Wednesday, March 10, 2010




And you're dead.

This is how most monster hunters die. They enter some evil pit of dank horrors and then encounter something they didn't expect.

The two seconds that it takes to tilt your head and wonder "What the hell is that?" is long enough for most monsters. Preparation is the key to survival.

Which brings me to the wedding. Jared Sibbitt has long been my greatest ally and mentor in surviving the wilds of the world, from the Sierra Nevada to the Waffle Houses of the Carolinas. Sibbitt will probably deny this for modesty's sake, so to be fair it was the wilderness itself that taught me the lessons; Sibbitt just made sure I stayed alive long enough to learn them.

This June, Jared and his delightful love Risa will be getting married. I have the honor of being in the wedding party as the Grooms Gurg. Quite a synthesis for me, as I only Gurg informally, up to now. It's an odd feeling, kind of a grown-up feeling, to be Gurg in a somewhat official capacity.

I'm taking it very seriously.

I will have to straddle two traditions like a pirate might straddle two large marine creatures: the ancient role of the groomsman and, in anthropological terms, relatively new role of Gurg. Hmm...I think I'll use a geological time scale from now on. Makes everything human-related look like it happened practically simultaneously.

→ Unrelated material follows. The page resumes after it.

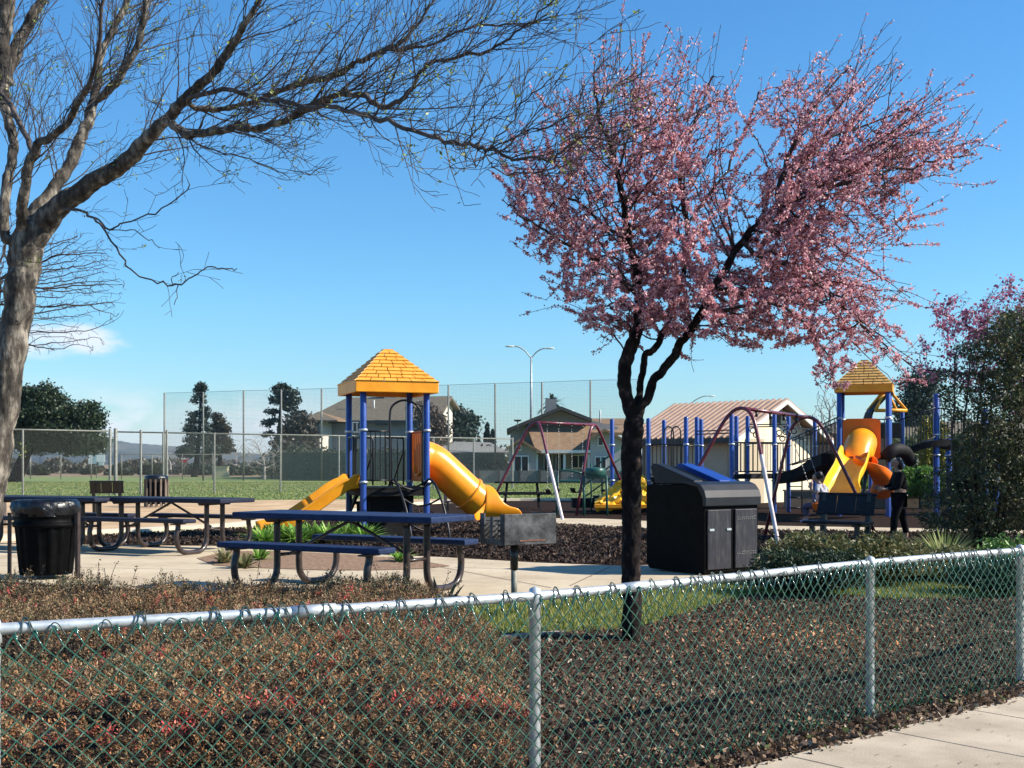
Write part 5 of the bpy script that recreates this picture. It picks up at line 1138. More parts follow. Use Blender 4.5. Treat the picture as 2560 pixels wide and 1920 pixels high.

In ancient days, the groomsmen had the responsibility and honor of battling the bride's family and their warriors, thus buying the groom enough time to convince the bride to marry him, grab the dowry and run. During these brutal, misogynistic, and awesome times a groomsman could be lost forever, or be found days later in the woods stumbling around naked and covered in Sharpie.

These days, the duties are different. Assisting with minor complications, showing guests their seats, decorating the newlyweds' canoe or what-have-you. There is also the matter of the bachelor party. At the bachelor party, the possible fates of the groomsmen are still very similar to those of ancient times.

The role of Gurg is pretty malleable, and perhaps this is its curse. I have 109 days to regain my fighting form. I have 109 days to brush up on all the random skills I've picked up over the years: making bathtub whiskey, editing 5-paragraph essays, handling poisonous insects and large reptiles, cave exploration, identifying edible native flora, arson, harmonica playing, tax evasion, first aid, rabble-rousing, rabble-wrangling, rabble certifications and permits...

...dog whispering, alchemy, singing along with songs I never heard before, fighting small fires, repairing head-butt holes in drywall, science-fictioning, data analyses, deep sea diving, cliff jumping, tracking (human), urban exploration (also referred to as "trespassing"), tai chi, avoiding military service, driving (motorcycles through 2.5-ton trucks), shoe-shining, baggage handling, hallucinating, finding lost things, pitching woo, fending off woo, intercepting and redirecting woo, hand-to-hand combat, hand-to-foot combat, foot-to-ass combat, eskrima stick-fighting, Shakespearean acting, and processing insurance claims.

Preparation is survival. If I get to that wedding and something makes me say "What the hell is that?", I am dead. Or at least lost in the forest for a while.